U.S., Vietnam Reach Accord on Currency, Easing the Dispute

Ho Chi Minh, former prime minister and president of Vietnam, seen through a loupe, is displayed on a Vietnamese 500,000 dong banknote in an arranged photograph in Bangkok, Thailand. (Photographer: Brent Lewin/Bloomberg)

U.S., Vietnam Reach Accord on Currency, Easing the Dispute


The U.S. Treasury Department and Vietnam’s central bank said they reached an agreement under which Vietnam will allow more flexibility in its currency, easing a dispute in which the U.S. had discussed whether to impose tariffs on the Asian nation.

The State Bank of Vietnam “will continue to improve exchange-rate flexibility over time, allowing the Vietnamese dong to move in line with the stage of development of the financial and foreign-exchange markets and with economic fundamentals, while maintaining macroeconomic and financial-market stability,” the bank and U.S. Treasury said Monday in what was billed as a joint statement released by Treasury.

During the closing days of President Donald Trump’s administration in January, the U.S. Trade Representative labeled Vietnam’s currency actions unreasonable and restrictive to American businesses following a so-called section 301 probe, but refrained from hitting the nation with punitive tariffs. The Biden administration had been facing an imminent deadline for publishing a proposed product list under the probe begun under Trump, according to trade experts.

Virtual Meeting

Vietnam’s central bank has maintained it doesn’t use the exchange rate to create an unfair competitive advantage in international trade. The statement followed a virtual meeting between Treasury Secretary Janet Yellen and State Bank of Vietnam Governor Nguyen Thi Hong.

“I believe the State Bank of Vietnam’s attention to these issues over time not only will address Treasury’s concerns, but also will support the further development of Vietnam’s financial markets and enhance its macroeconomic and financial resilience,” Yellen said.
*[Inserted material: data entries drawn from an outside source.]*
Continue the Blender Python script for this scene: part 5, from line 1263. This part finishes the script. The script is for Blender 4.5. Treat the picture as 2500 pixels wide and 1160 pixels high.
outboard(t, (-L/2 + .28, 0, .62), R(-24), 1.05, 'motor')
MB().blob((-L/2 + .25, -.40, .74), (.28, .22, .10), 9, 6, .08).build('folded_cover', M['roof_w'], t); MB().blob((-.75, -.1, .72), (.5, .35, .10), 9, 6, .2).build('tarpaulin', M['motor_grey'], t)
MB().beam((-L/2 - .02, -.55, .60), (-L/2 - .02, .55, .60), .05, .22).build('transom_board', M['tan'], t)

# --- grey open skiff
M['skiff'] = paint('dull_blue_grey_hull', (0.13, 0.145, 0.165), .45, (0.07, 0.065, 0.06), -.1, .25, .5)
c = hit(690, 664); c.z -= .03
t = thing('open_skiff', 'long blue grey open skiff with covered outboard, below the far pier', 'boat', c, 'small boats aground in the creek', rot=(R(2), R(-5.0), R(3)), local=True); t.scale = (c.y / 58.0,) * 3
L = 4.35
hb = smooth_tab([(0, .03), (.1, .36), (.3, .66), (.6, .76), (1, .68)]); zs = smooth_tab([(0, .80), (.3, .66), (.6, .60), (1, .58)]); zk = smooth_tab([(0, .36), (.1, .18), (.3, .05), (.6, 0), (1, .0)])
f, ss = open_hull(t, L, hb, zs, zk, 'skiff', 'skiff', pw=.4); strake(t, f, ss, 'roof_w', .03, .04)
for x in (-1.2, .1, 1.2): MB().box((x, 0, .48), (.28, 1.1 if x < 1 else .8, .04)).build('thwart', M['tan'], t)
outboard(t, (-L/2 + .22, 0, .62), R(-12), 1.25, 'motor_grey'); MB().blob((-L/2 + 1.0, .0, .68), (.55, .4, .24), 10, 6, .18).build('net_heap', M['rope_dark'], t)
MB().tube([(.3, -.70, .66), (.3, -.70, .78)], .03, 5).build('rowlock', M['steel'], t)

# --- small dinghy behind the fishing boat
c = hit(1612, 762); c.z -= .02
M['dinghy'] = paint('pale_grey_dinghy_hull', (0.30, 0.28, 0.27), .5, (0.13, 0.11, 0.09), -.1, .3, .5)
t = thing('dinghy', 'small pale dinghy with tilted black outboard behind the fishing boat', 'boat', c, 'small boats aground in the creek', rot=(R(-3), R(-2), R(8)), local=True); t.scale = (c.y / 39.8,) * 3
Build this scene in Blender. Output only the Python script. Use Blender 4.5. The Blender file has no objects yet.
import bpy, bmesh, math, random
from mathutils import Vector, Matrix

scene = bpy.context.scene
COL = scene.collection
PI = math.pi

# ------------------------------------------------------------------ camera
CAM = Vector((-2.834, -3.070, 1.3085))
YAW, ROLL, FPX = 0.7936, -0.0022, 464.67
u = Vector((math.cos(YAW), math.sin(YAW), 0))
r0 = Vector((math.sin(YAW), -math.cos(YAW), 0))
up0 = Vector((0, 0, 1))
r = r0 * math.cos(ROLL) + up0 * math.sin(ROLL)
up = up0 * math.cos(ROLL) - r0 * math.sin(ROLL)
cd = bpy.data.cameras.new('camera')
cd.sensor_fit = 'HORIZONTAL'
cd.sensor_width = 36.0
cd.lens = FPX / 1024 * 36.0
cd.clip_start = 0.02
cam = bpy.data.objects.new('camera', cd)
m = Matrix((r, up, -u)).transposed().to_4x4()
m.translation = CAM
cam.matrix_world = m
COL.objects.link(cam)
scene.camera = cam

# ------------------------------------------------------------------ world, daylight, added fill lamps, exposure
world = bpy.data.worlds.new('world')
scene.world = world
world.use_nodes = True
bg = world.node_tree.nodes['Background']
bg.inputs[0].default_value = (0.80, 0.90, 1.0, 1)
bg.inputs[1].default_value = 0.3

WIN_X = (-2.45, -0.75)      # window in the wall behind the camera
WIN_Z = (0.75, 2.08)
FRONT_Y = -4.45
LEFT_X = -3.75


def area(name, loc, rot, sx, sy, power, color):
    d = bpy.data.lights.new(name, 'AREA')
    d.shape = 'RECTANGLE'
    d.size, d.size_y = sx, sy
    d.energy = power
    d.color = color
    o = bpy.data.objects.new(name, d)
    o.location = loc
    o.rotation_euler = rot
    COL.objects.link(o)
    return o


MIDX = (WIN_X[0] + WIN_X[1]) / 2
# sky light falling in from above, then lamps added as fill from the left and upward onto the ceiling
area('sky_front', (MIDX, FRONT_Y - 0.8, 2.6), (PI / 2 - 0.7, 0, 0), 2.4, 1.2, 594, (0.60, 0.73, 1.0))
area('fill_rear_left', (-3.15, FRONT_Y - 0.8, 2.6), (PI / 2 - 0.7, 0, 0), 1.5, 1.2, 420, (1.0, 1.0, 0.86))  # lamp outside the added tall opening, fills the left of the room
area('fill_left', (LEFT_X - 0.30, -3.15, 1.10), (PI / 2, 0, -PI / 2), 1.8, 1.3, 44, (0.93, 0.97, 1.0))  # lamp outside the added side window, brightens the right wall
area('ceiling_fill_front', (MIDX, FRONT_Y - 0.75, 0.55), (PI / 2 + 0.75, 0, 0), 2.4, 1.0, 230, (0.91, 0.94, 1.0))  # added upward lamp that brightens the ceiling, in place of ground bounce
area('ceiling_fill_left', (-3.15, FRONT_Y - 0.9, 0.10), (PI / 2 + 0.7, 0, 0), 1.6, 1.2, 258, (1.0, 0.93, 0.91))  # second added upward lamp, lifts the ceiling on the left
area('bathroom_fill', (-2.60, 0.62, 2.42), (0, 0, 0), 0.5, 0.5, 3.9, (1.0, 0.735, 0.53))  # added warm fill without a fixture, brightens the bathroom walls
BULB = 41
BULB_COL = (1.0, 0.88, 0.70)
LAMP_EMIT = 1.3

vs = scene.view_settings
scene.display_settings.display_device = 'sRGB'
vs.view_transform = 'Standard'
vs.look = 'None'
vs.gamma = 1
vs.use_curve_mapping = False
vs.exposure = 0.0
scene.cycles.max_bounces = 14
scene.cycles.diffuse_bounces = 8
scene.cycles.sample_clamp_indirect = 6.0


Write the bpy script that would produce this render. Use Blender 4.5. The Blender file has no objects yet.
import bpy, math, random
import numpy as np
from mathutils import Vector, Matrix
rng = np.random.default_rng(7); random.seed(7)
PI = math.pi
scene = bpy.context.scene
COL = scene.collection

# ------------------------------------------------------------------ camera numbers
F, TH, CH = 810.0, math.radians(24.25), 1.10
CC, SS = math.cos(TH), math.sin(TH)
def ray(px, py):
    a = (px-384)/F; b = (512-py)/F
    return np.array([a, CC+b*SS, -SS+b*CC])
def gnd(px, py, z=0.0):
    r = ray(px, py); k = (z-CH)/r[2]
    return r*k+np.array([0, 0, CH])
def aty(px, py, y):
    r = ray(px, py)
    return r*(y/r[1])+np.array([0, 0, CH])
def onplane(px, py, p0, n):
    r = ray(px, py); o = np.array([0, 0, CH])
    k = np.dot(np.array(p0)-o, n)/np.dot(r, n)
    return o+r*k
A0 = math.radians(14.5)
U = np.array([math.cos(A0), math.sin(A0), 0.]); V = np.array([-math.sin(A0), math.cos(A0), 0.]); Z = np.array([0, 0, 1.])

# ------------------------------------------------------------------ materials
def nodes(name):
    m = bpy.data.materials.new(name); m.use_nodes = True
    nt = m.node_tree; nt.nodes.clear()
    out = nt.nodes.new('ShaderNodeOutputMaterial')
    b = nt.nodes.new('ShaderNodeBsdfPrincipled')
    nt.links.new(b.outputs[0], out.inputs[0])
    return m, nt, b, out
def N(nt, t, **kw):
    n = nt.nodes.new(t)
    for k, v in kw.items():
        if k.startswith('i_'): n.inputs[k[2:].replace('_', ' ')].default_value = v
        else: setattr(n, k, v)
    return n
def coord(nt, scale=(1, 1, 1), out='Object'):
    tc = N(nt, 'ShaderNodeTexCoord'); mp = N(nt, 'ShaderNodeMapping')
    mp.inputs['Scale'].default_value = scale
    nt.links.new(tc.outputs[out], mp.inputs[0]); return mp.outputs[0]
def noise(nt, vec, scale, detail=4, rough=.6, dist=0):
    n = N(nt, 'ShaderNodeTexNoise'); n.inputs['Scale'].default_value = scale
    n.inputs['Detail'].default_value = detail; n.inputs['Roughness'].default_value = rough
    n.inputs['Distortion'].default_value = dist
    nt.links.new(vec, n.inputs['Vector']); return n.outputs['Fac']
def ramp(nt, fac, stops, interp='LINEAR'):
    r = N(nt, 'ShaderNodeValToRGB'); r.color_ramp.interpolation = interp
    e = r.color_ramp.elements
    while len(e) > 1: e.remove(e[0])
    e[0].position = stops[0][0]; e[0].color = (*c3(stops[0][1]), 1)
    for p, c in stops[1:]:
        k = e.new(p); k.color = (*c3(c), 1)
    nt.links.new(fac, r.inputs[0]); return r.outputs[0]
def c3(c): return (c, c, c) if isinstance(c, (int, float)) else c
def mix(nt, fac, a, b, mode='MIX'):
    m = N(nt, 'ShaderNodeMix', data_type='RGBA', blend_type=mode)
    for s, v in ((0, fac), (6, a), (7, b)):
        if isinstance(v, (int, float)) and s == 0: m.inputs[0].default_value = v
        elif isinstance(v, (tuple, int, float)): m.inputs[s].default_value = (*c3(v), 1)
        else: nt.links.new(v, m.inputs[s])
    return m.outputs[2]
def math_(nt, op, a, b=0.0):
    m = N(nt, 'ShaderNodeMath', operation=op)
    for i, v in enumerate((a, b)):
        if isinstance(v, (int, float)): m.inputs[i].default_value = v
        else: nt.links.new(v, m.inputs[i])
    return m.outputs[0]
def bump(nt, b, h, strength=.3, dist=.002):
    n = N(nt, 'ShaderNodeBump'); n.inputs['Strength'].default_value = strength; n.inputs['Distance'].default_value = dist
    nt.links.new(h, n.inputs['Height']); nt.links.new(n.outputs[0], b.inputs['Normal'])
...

In December, Trump’s Treasury Department separately tagged Vietnam, along with Switzerland, with the currency-manipulator label. Then Biden’s Treasury in April dropped the designation, even as Vietnam, Switzerland and Taiwan met thresholds for the label.

The U.S. is Vietnam’s biggest export market, with the value of shipments doubling over the past five years. But the Southeast Asian country has seen a widening trade deficit with the U.S. that made it a target for Trump; this year it has the largest merchandise gap with the U.S. behind China and Mexico.

United States Trade Representative Katherine Tai welcomed the agreement, she said in a statement.

“USTR, in coordination with Treasury, will monitor Vietnam’s implementation of its commitments and work with Vietnam to ensure that it addresses the acts, policies and practices related to the valuation of its currency that were found actionable in the section 301 investigation,” Tai said.